----- Collected data

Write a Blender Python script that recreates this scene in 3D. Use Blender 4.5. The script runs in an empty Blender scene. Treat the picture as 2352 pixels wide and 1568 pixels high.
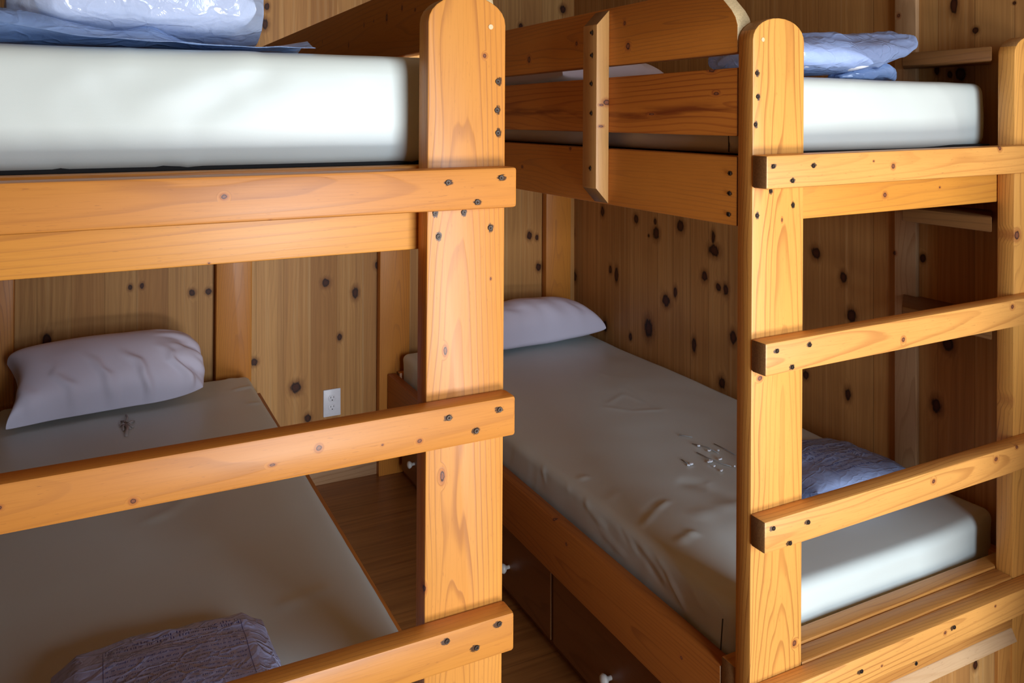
import bpy, bmesh, math, random
from mathutils import Vector, noise
from mathutils.bvhtree import BVHTree
random.seed(7)
C = bpy.context.scene.collection
SC = bpy.context.scene

# ------------------------------------------------------------------ camera model
FPX, U0, V0, EZ = 1890.6, 1176.0, 270.0, 1.56
YAW = math.atan(956 / FPX)
CA, SA = math.cos(YAW), math.sin(YAW)
def ray(u, v):
    t = (u - U0) / FPX
    return (SA + t * CA, CA - t * SA, -(v - V0) / FPX)
def PY(u, v, Y):
    d = ray(u, v); s = Y / d[1]; return Vector((s * d[0], Y, EZ + s * d[2]))
def PX(u, v, X):
    d = ray(u, v); s = X / d[0]; return Vector((X, s * d[1], EZ + s * d[2]))
def PZ(u, v, Z):
    d = ray(u, v); s = (Z - EZ) / d[2]; return Vector((s * d[0], s * d[1], Z))

cam = bpy.data.cameras.new('camera')
cam.sensor_width = 36.0
cam.lens = FPX / 2352 * 36.0
cam.shift_y = -(784 - V0) / 2352.0
cam.clip_start = 0.02
co = bpy.data.objects.new('camera', cam); C.objects.link(co)
co.location = (0, 0, EZ)
co.rotation_euler = (math.pi / 2, 0, -YAW)
SC.camera = co

# ------------------------------------------------------------------ node helpers
class NT:
    def __init__(s, name):
        s.m = bpy.data.materials.new(name); s.m.use_nodes = True
        s.t = s.m.node_tree; s.t.nodes.clear()
        s.out = s.t.nodes.new('ShaderNodeOutputMaterial')
    def n(s, typ, **kw):
        nd = s.t.nodes.new(typ)
        for k, v in kw.items(): setattr(nd, k, v)
        return nd
    def l(s, a, b): s.t.links.new(a, b)
    def put(s, sock, v):
        if isinstance(v, bpy.types.NodeSocket): s.l(v, sock)
        elif v is not None: sock.default_value = v
    def math(s, op, a, b=None, c=None, clamp=False):
        nd = s.n('ShaderNodeMath', operation=op, use_clamp=clamp)
        s.put(nd.inputs[0], a)
        if b is not None: s.put(nd.inputs[1], b)
        if c is not None: s.put(nd.inputs[2], c)
        return nd.outputs[0]
    def vm(s, op, a, b=None, c=None):
        nd = s.n('ShaderNodeVectorMath', operation=op)
        s.put(nd.inputs[0], a)
        if b is not None: s.put(nd.inputs[1], b)
        if c is not None: s.put(nd.inputs[2], c)
        return nd.outputs[1] if op in ('LENGTH', 'DISTANCE', 'DOT_PRODUCT') else nd.outputs[0]
    def noise(s, vec, scale=1.0, detail=2.0, rough=0.5, dist=0.0):
        nd = s.n('ShaderNodeTexNoise'); s.put(nd.inputs['Vector'], vec)
        nd.inputs['Scale'].default_value = scale; nd.inputs['Detail'].default_value = detail
        nd.inputs['Roughness'].default_value = rough; nd.inputs['Distortion'].default_value = dist
        return nd.outputs['Fac']
    def mix(s, f, a, b, mode='MIX'):
        nd = s.n('ShaderNodeMix', data_type='RGBA', blend_type=mode)
        s.put(nd.inputs[0], f); s.put(nd.inputs[6], a); s.put(nd.inputs[7], b)
        return nd.outputs[2]
    def ramp(s, f, stops, interp='LINEAR'):
        nd = s.n('ShaderNodeValToRGB'); nd.color_ramp.interpolation = interp
        e = nd.color_ramp.elements
        while len(e) < len(stops): e.new(0.5)
        for el, (p, c) in zip(e, stops):
            el.position = p; el.color = c if len(c) == 4 else (*c, 1)
        s.put(nd.inputs[0], f); return nd.outputs[0]
    def rng(s, v, a, b, c, d, smooth=False):
        nd = s.n('ShaderNodeMapRange', clamp=True)
        if smooth: nd.interpolation_type = 'SMOOTHSTEP'
        s.put(nd.inputs[0], v)
        for i, x in enumerate((a, b, c, d)): nd.inputs[i + 1].default_value = x
        return nd.outputs[0]
    def bsdf(s, col, rough=0.5, spec=0.5, bump=None, bstr=0.2, bdist=0.01, coat=0.0, **kw):
        nd = s.n('ShaderNodeBsdfPrincipled')
        s.put(nd.inputs['Base Color'], col); s.put(nd.inputs['Roughness'], rough)
        nd.inputs['Specular IOR Level'].default_value = spec
        nd.inputs['Coat Weight'].default_value = coat
        nd.inputs['Coat Roughness'].default_value = 0.25
        if bump is not None:
            b = s.n('ShaderNodeBump'); b.inputs['Strength'].default_value = bstr
            b.inputs['Distance'].default_value = bdist
            s.put(b.inputs['Height'], bump); s.l(b.outputs[0], nd.inputs['Normal'])
        return nd
    def done(s, sh):
        s.l(sh.outputs[0], s.out.inputs[0]); return s.m

def c4(r, g, b): return (r, g, b, 1)

def knot_chain(T, vec, knots):
    """knots: (center Vector in grain space, radius, stretch along grain) -> distance in knot radii"""
    cur = None
    for c, r, st in knots:
        sc = (1 / (r * st), 1 / r, 0.35 / r)
        off = tuple(-a * b for a, b in zip(c, sc))
        d = T.vm('LENGTH', T.vm('MULTIPLY_ADD', vec, sc, off))
        cur = d if cur is None else T.math('MINIMUM', cur, d)
    return cur if cur is not None else 99.0

def pine(name, knots=(), light=(0.58, 0.26, 0.06), dark=(0.36, 0.125, 0.026), ring=0.0105, rough=0.43, axis=(0.0, 0.05), contrast=0.75, holes=(), coat=0.05, end=(0.30, 0.145, 0.05), streak=None):
    T = NT(name)
    g = T.n('ShaderNodeAttribute', attribute_name='grain').outputs['Vector']
    w1 = T.noise(T.vm('MULTIPLY', g, (1.6, 9, 9)), 1.0, 2)
    w2 = T.noise(T.vm('MULTIPLY', g, (4, 40, 40)), 1.0, 2)
    kd0 = knot_chain(T, g, knots)
    bump = T.rng(kd0, 0.0, 3.2, 1.0, 0.0, True)
    sx = T.n('ShaderNodeSeparateXYZ'); T.l(g, sx.inputs[0])
    y = T.math('ADD', sx.outputs[1], axis[0])
    y = T.math('MULTIPLY_ADD', w1, 0.05, T.math('SUBTRACT', y, 0.025))
    z = T.math('MULTIPLY_ADD', sx.outputs[0], 0.035, sx.outputs[2])
    z = T.math('ADD', z, axis[1])
    z = T.math('MULTIPLY_ADD', w1, 0.045, z)
    d = T.math('SQRT', T.math('ADD', T.math('MULTIPLY', y, y), T.math('MULTIPLY', z, z)))
    d = T.math('MULTIPLY_ADD', bump, 0.016, d)
    d = T.math('MULTIPLY_ADD', w2, 0.004, d)
    fr = T.math('FRACT', T.math('DIVIDE', d, ring))
    late = T.rng(fr, 0.62, 0.93, 0, 1, True)
    late = T.math('MULTIPLY', late, T.rng(fr, 0.95, 1.0, 1, 0))
    amp = T.rng(T.noise(T.vm('MULTIPLY', g, (2.2, 14, 14)), 1.0, 1), 0.35, 0.65, 0.35, 1.0)
    late = T.math('MULTIPLY', T.math('MULTIPLY', late, amp), contrast)
    tone = T.noise(T.vm('MULTIPLY', g, (2.0, 8, 8)), 1.0, 2)
    fib = T.noise(T.vm('MULTIPLY', g, (14, 420, 420)), 1.0, 2)
    base = T.mix(T.rng(tone, 0.3, 0.75, 0, 0.55), c4(*light), c4(light[0] * 0.83, light[1] * 0.70, light[2] * 0.6))
    col = T.mix(late, base, c4(*dark))
    col = T.mix(T.rng(fib, 0.5, 0.8, 0, 0.35), col, c4(light[0] * 0.62, light[1] * 0.5, light[2] * 0.42))
    # small dark flecks along the grain
    fl = T.noise(T.vm('MULTIPLY', g, (70, 520, 520)), 1.0, 1)
    col = T.mix(T.rng(fl, 0.70, 0.78, 0, 0.35), col, c4(0.20, 0.06, 0.02))
    if streak:
        sn = T.noise(T.vm('MULTIPLY', g, (5, 60, 60)), 1.0, 3)
        yy = T.math('ABSOLUTE', T.math('ADD', T.math('SUBTRACT', sx.outputs[1], streak), T.math('MULTIPLY_ADD', w1, 0.05, -0.025)))
        col = T.mix(T.math('MULTIPLY', T.rng(yy, 0.0, 0.024, 1, 0, True), T.rng(sn, 0.38, 0.58, 0, 0.85)), col, c4(0.17, 0.032, 0.006))
    if knots:
        wob = T.noise(T.vm('MULTIPLY', g, (160, 220, 220)), 1.0, 2)
        kd = T.math('MULTIPLY_ADD', wob, 0.7, T.math('SUBTRACT', kd0, 0.35))
        halo = T.rng(kd, 1.0, 2.6, 0.65, 0.0, True)
        col = T.mix(halo, col, c4(0.33, 0.085, 0.022))
        core = T.ramp(T.math('MULTIPLY', kd, 0.8, clamp=True), [(0.0, (0.23, 0.075, 0.032)), (0.42, (0.24, 0.08, 0.035)), (0.62, (0.05, 0.018, 0.014)), (0.85, (0.07, 0.022, 0.012)), (1, (0.2, 0.07, 0.02))])
        col = T.mix(T.rng(kd, 0.85, 1.2, 1, 0, True), col, core)
    if holes:
        hd = knot_chain(T, g, holes)
        wob2 = T.noise(T.vm('MULTIPLY', g, (180, 420, 420)), 1.0, 2)
        hd = T.math('MULTIPLY_ADD', wob2, 1.2, T.math('SUBTRACT', hd, 0.6))
        col = T.mix(T.rng(hd, 0.75, 1.15, 0.92, 0, True), col, c4(0.035, 0.015, 0.008))
    eg = T.n('ShaderNodeAttribute', attribute_name='endgrain').outputs['Fac']
    ecol = T.mix(T.rng(T.noise(T.vm('MULTIPLY', g, (300, 300, 300)), 1.0, 2), .3, .7, 0, 1), c4(*end), c4(*(q * 0.7 for q in end)))
    col = T.mix(eg, col, ecol)
    h = T.math('MULTIPLY_ADD', fib, 0.5, late)
    b = T.bsdf(col, rough, 0.40, h, 0.10, 0.002, coat)
    return T.done(b)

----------

Required work>
Return each line where "scene" shows up.

Answer to this exercise>
Write a Blender Python script that recreates this scene in 3D. Use Blender 4.5. The script runs in an empty Blender scene. Treat the picture as 2352 pixels wide and 1568 pixels high.
C = bpy.context.scene.collection
SC = bpy.context.scene